I have noticed a new trend in software license agreements. It is the inclusion of a provision that permits software companies to use the trademarks owned by its customers for its own marketing purposes.
United States Intellectual Property

Amy's Daughter Kathleen Running Proprietary Software

I have noticed a new trend in software license agreements.  It is the inclusion of a provision that permits software companies to use the trademarks owned by its customers for its own marketing purposes. Specifically, many software license agreements now include a "license back" of sorts in rights to use the software licensee's name, logos, trademarks, service marks and "marketing materials" in the software company's own customer lists, RFPs, customer reference lists (for reference purposes), and in advertising or promotional materials.

I do not like these provisions and here's why.

Confidentiality

Many contracts include confidentiality provisions in light of the sensitive information that must be shared for a software provider to provide the contracted for software services.  These confidentiality provisions may include within the designation of "confidential information" the mere existence of the contract between the parties.

If a client has any interest in not letting the world (and its competitors) know what software it is using to perform essential business functions, it should think twice before granting a software company free reign to advertise this fact to its potential new clients.

Non-Trademark Use

Assuming that a licensee is not concerned about third-parties knowing what software it is using to conduct business, referencing a client as part of something akin to a client reference list is arguably not trademark use and does not require permission from the trademark owner.

This assumes that the use of the client's name is in a manner "other than as a mark" as the Lanham Act describes it, is undertaken in good faith and does not create the impression that the licensee is endorsing the software company.  I would also take the position that this type of "fair use" would not extend to a software company using a client's logos (aka design marks), trade dress or other commercial indicia in its marketing materials.

Freeriding

Finally, the market power of the respective players may make use of a client's mark by a software licensor very valuable.  The fact that a large or leading player in a particular industry  has taken an enterprise-wide software license with a particular vendor may be worth thousands of marketing dollars to the software company.

Where is the compensation for the software licensee?  I have never seen a software licensee that offers so much as a de minimus discount in exchange for use of a client's name to promote its products.

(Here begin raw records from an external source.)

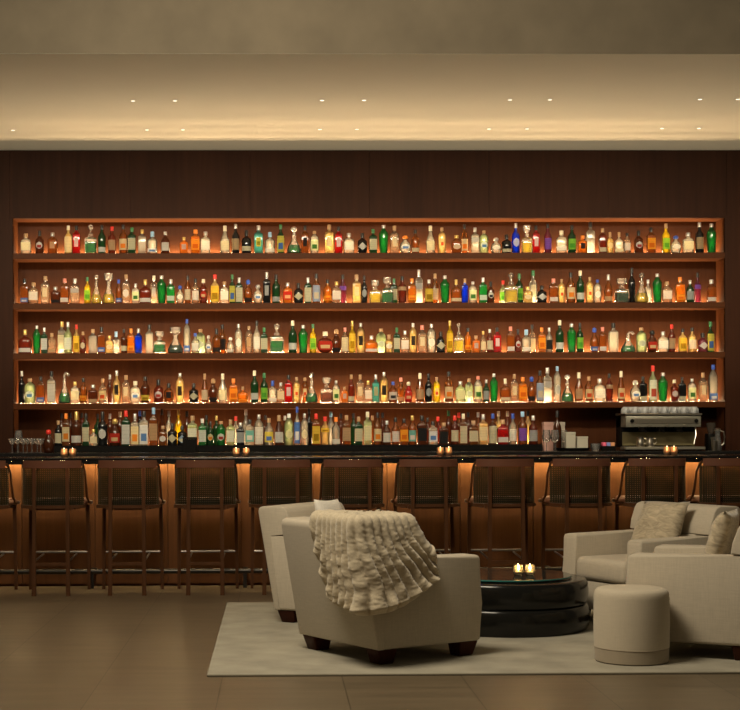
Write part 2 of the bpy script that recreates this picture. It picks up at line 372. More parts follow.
# the bar
t = thing('bar_counter', 'long walnut bar with a black stone top and glow under its lip', 'bar', (0, 12.25, 0))
def rel(bm): bmesh.ops.translate(bm, verts=bm.verts, vec=(0, -12.25, 0)); return bm
fin('counter_top', rel(box(B(), (X0, 12.25, ZBAR - 0.020), (X1, 12.95, ZBAR), 0.005, 2)), M['stone'], t)
fin('front_lip', rel(box(B(), (X0, 12.255, ZBAR - 0.052), (X1, 12.28, ZBAR - 0.0205), 0.002, 1)), M['stone'], t)
fp = B(); joints = [PYp(95 + 73 * k, 500, 12.6).x for k in range(-8, 20)]
for a, b in zip(joints, joints[1:]): box(fp, (a + 0.003, 12.6, 0.02), (b - 0.003, 12.625, ZBAR - 0.021))
box(fp, (joints[0], 12.626, 0.0), (joints[-1], 12.70, ZBAR - 0.021))
fin('front_panel', rel(fp), M['bar_wood'], t)
fin('back_panel', rel(box(B(), (joints[0], 12.701, 0), (joints[-1], 12.93, ZBAR - 0.021))), M['black'], t)
led = rel(box(B(), (joints[0], 12.515, ZBAR - 0.026), (joints[-1], 12.535, ZBAR - 0.0205)))
fin('light_strip', led, M['bar_led'], t)
fr = B(); zr = PYp(200, 571, 12.42).z
tube(fr, [(joints[0], 12.42, zr), (joints[-1], 12.42, zr)], 0.022, 10)
ft = fin('foot_rail', rel(fr), M['iron'], t)
for k, px in enumerate((-60, 92, 245, 398, 550, 703, 856)):
    x = PYp(px, 580, 12.42).x; b_ = B()
    bar(b_, (x, 12.42, 0), (x, 12.42, zr), 0.03, 0.03); box(b_, (x - 0.02, 12.42, zr - 0.015), (x + 0.02, 12.6, zr + 0.015))
    fin('rail_bracket', rel(b_), M['iron'], ft)

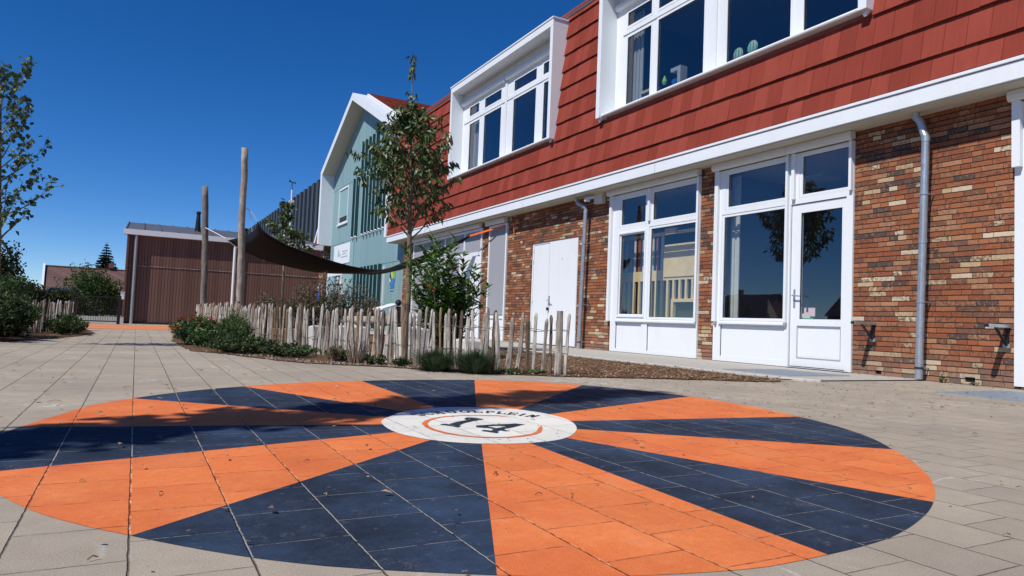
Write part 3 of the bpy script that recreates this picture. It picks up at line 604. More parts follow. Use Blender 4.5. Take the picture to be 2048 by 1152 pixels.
# far glazing with open door
fg = MB(); ring(fg, 8.17, .1, 16.97, 22.3, .02, 3.05, .07, M['white'])
for y in (18.08, 19.5): fg.box(8.17, 8.27, y, y+.07, .09, 2.98, M['white'])
fg.box(8.17, 8.27, 17.04, 22.23, 2.3, 2.4, M['white']); fg.box(8.17, 8.27, 19.57, 22.23, .55, .65, M['white'])
fg.box(8.21, 8.23, 19.57, 22.23, .09, .55, M['white']); FG = fg.build('glazed_entrance_frame', school, bevel=.003)
b = MB()
for a, c, d, f in ((19.57, 22.23, 2.4, 2.98), (19.57, 22.23, .65, 2.3), (18.15, 19.5, 2.4, 2.98), (17.04, 18.08, 2.4, 2.98), (18.15, 19.5, .6, 2.3)): b.box(8.195, 8.2, a, c, d, f, M['screen'])
b.build('sun_screen', FG)
head_box(19.5, 22.3, 3.05, 3.17, 8.17, FG); head_box(18.1, 19.45, 3.05, 3.17, 8.17, FG); head_box(16.97, 18.05, 3.05, 3.17, 8.17, FG)
b = MB(); b.box(8.26, 8.3, 17.04, 18.08, .05, 2.3, M['roomd']); b.build('dark_doorway', FG)
b = MB(); b.hexa([(8.17, 17.04, .05), (8.21, 17.04, .05), (7.75, 17.42, .05), (7.72, 17.39, .05), (8.17, 17.04, 2.27), (8.21, 17.04, 2.27), (7.75, 17.42, 2.27), (7.72, 17.39, 2.27)], M['white']); b.build('open_door_leaf', FG)
# downpipes
def downpipe(yb, yt, top, X=8.06, r=.043, dark=False):
    b = MB(); m = M['zinc']
    b.tube([(X, yt+.05, 3.19), (X, yt+.055, 3.12), (X, yt+.03, 3.05), (X+.0, yt-.02, 2.98), (X, yt-.0, 2.93)] if False else [(X-.02, top, 3.19), (X-.02, top, 3.13), (X-.01, top-.05, 3.06), (X, yt+.03, 2.94), (X, yt, 2.86)], r, m, 14)
    b.tube([(X, yt, 2.88), (X, yb, .02)], r, m, 14)
    for z in (2.86, 1.66): b.tube([(X, yt+(yb-yt)*(2.88-z)/2.86, z), (X, yt+(yb-yt)*(2.88-z)/2.86, z-.05)], r+.004, m, 14)
    o = b.build('downpipe', school, smooth=False)
    for z in (2.2, .93, .16):
        b = MB(); y = yt+(yb-yt)*(2.88-z)/2.86; b.tube([(X, y, z), (X, y, z-.02)], r+.007, M['zinc'] if z > .5 else M['black'], 14); b.tube([(X, y-.03, z-.01), (8.2, y-.03, z-.01)], .008, M['zinc'], 6); b.build('pipe_bracket', o)
downpipe(4.865, 4.81, 4.92); downpipe(11.93, 11.84, 12.18)
b = MB(); b.tube([(8.06, 36.3, 4), (8.06, 36.3, 0)], .05, M['white'], 8); b.build('downpipe', school)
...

Unless very narrowly drawn, I routinely remove these provisions from software licenses.  There are of course instances in which market realities provide a client little leverage in negotiating certain software license provisions, but this is not one of the provisions that software companies will generally lose business over.  There may be other cases in which a client sees some advantage to having the licensor-licensee association touted, but in my experience this is the exception and not the rule.  Finally, there may be instances where a licensee sees absolutely no downside to the software company using the information and simply wants to be agreeable – but these folks are not trademark lawyers.